Missing children and police action

The Metropolitan police service, as the lead agency for investigating and finding missing children, will respond to children and young people going missing or being absent based on on-going risk assessments in line with current guidance. A child whose whereabouts are known would not be treated as either ‘missing’ or ‘absent’ under the current police definitions.
The police will prioritise all incidents of missing children as medium or high risk.

 When abduction is suspected, the situation must be referred to the Police immediately as a criminal matter.

The current police definitions of ‘missing’ and ‘absent’ are:

Missing:  Anyone whose whereabouts cannot be established and where the circumstances are out of character or the context suggests the person may be subject of crime or at risk of harm to themselves or another’.

Absent:  A person is not at a place where they are expected or required to be’.

NB Absent without Consent:  Some children absent themselves for a short period and then return: often their whereabouts are known. They are not considered at risk and usually they are testing boundaries.   Sometimes children stay out longer than agreed either on purpose or unwittingly. This kind of boundary testing activity is well within the range of normal teenage behaviour and does not come within the definition of “missing” for the purposes of this procedure. These children are usually regarded as children “who are absent without consent”. This does not apply to children of primary school age who should be referred immediately if missing.

Risk Assessment
The police will prioritise all incidents of missing children as medium or high risk. Where a child is recorded as being absent, the details will be recorded by the police, who will also agree review times and any on-going actions with the person reporting.

A missing child incident would be prioritised as ‘high risk’ where:
• The risk posed is immediate and there are substantial grounds for believing that the child is in danger through their own vulnerability or that the public is in danger
• The child may have been the victim of a serious crime

The high risk category requires the immediate deployment of police resources. Such cases should lead to the appointment of an Investigating Officer and possibly a Senior Investigating Officer and a Police Search Advisor (PolSA). There should be a media strategy and / or close contact with outside agencies. Family support should be put in place. The UK Missing Persons Bureau should be notified of the case immediately. CEOP and local authority children’s services should also be notified.

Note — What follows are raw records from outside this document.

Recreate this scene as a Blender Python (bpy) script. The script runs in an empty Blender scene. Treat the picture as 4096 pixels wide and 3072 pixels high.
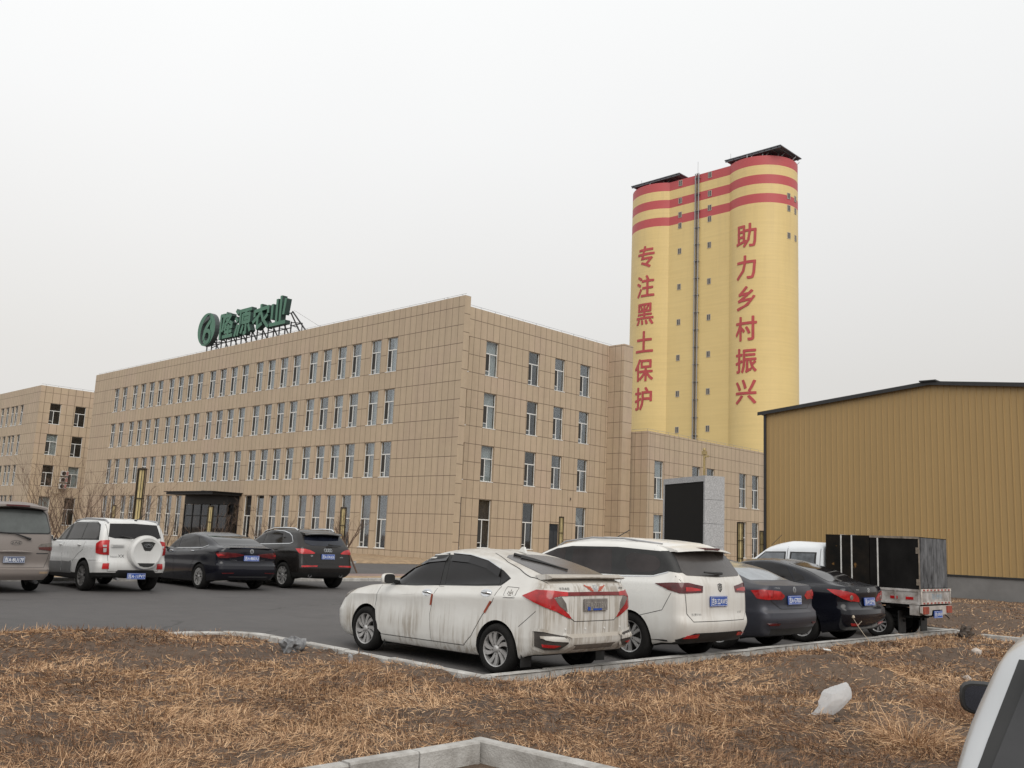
import bpy, bmesh, math, random
import numpy as np
from mathutils import Vector, Matrix
from mathutils.bvhtree import BVHTree
from mathutils.geometry import delaunay_2d_cdt

S = bpy.context.scene
COL = S.collection
rnd = random.Random(7)

# ------------------------------------------------------------------ camera
cam_d = bpy.data.cameras.new('camera')
cam = bpy.data.objects.new('camera', cam_d)
COL.objects.link(cam)
cam_d.sensor_width = 36.0
cam_d.lens = 36.0 * 3750.0 / 4096.0
cam_d.clip_start = 0.05
cam_d.clip_end = 3000
_R = (0.717639, 0.695038, 0.04377)
_U = (0.082982, -0.147745, 0.985538)
_B = (0.691454, -0.703628, -0.163704)
cam.matrix_world = Matrix(((_R[0], _U[0], _B[0], 45.611), (_R[1], _U[1], _B[1], -42.183),
                           (_R[2], _U[2], _B[2], 1.62), (0, 0, 0, 1)))
S.camera = cam

# ------------------------------------------------------------------ sky and sun (bright haze)
SUN_EL, SUN_AZ = 42.0, math.atan2(-0.50, 0.86)        # azimuth as a direction in x,y: from behind and to the right of the camera
world = bpy.data.worlds.new('World')
S.world = world
world.use_nodes = True
wn, wl = world.node_tree.nodes, world.node_tree.links
bg = wn['Background']
sky = wn.new('ShaderNodeTexSky')
sky.sky_type = 'NISHITA'
sky.sun_disc = False
sky.sun_elevation = math.radians(SUN_EL)
sky.sun_rotation = math.pi / 2 - SUN_AZ
sky.air_density = 1.6
sky.dust_density = 6.0
hs = wn.new('ShaderNodeHueSaturation')
hs.inputs['Saturation'].default_value = 0.12
wl.new(sky.outputs['Color'], hs.inputs['Color'])
tc = wn.new('ShaderNodeTexCoord')
sep = wn.new('ShaderNodeSeparateXYZ')
wl.new(tc.outputs['Generated'], sep.inputs[0])
ramp = wn.new('ShaderNodeValToRGB')
wl.new(sep.outputs['Z'], ramp.inputs['Fac'])
e = ramp.color_ramp.elements
e[0].position = 0.0
e[0].color = (0.655, 0.635, 0.615, 1)
e[1].position = 0.56
e[1].color = (0.965, 0.975, 0.975, 1)
for _p, _c in ((0.17, (0.735, 0.722, 0.70)), (0.277, (0.81, 0.805, 0.795)), (0.40, (0.89, 0.893, 0.893))):
    _q = ramp.color_ramp.elements.new(_p)
    _q.color = (*_c, 1)
cloud = wn.new('ShaderNodeTexNoise')
cloud.inputs['Scale'].default_value = 1.6
cloud.inputs['Detail'].default_value = 4
wl.new(tc.outputs['Generated'], cloud.inputs['Vector'])
mr = wn.new('ShaderNodeMapRange')
wl.new(cloud.outputs['Fac'], mr.inputs['Value'])
mr.inputs['From Min'].default_value = 0.3
mr.inputs['From Max'].default_value = 0.7
mr.inputs['To Min'].default_value = 9.75
mr.inputs['To Max'].default_value = 10.05
vm = wn.new('ShaderNodeVectorMath')
vm.operation = 'SCALE'
wl.new(ramp.outputs['Color'], vm.inputs[0])
# the haze is a little brighter towards one side of the sky
dt = wn.new('ShaderNodeVectorMath')
dt.operation = 'DOT_PRODUCT'
wl.new(tc.outputs['Generated'], dt.inputs[0])
dt.inputs[1].default_value = (-0.72, -0.69, 0.0)
ma = wn.new('ShaderNodeMath')
ma.operation = 'MULTIPLY_ADD'
wl.new(dt.outputs['Value'], ma.inputs[0])
ma.inputs[1].default_value = 0.10
ma.inputs[2].default_value = 1.0
mm_ = wn.new('ShaderNodeMath')
mm_.operation = 'MULTIPLY'
wl.new(mr.outputs['Result'], mm_.inputs[0])
wl.new(ma.outputs[0], mm_.inputs[1])
wl.new(mm_.outputs[0], vm.inputs['Scale'])
mx = wn.new('ShaderNodeMixRGB')
mx.inputs['Fac'].default_value = 0.93
wl.new(hs.outputs['Color'], mx.inputs['Color1'])
wl.new(vm.outputs['Vector'], mx.inputs['Color2'])
wl.new(mx.outputs['Color'], bg.inputs['Color'])
bg.inputs['Strength'].default_value = 0.108

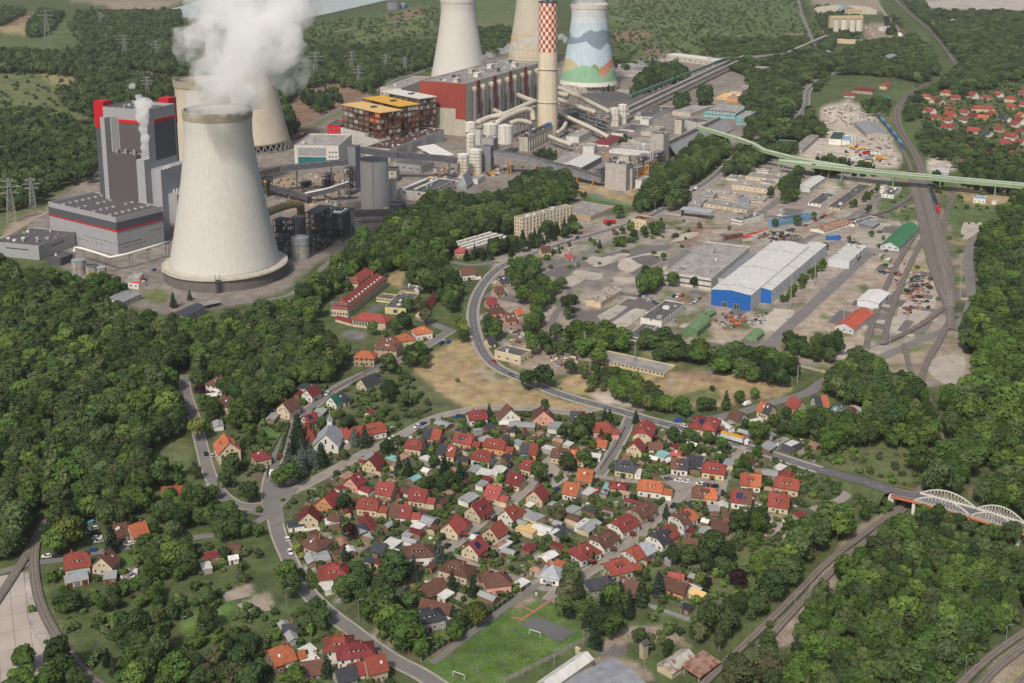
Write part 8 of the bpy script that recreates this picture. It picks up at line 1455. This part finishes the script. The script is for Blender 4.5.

A missing child incident would be prioritised as ‘medium risk’ where the risk posed is likely to place the subject in danger or they are a threat to themselves or others. This category requires an active and measured response by police and other agencies in order to trace the missing person and support the person reporting. This will involve a proactive investigation and search in accordance with the circumstances to locate the missing child as soon as possible.

The Police will carry out a ‘Safe and Well’ check with a 'missing' child who returns and will also carry out an independent “Return Review” interview in exceptional circumstances.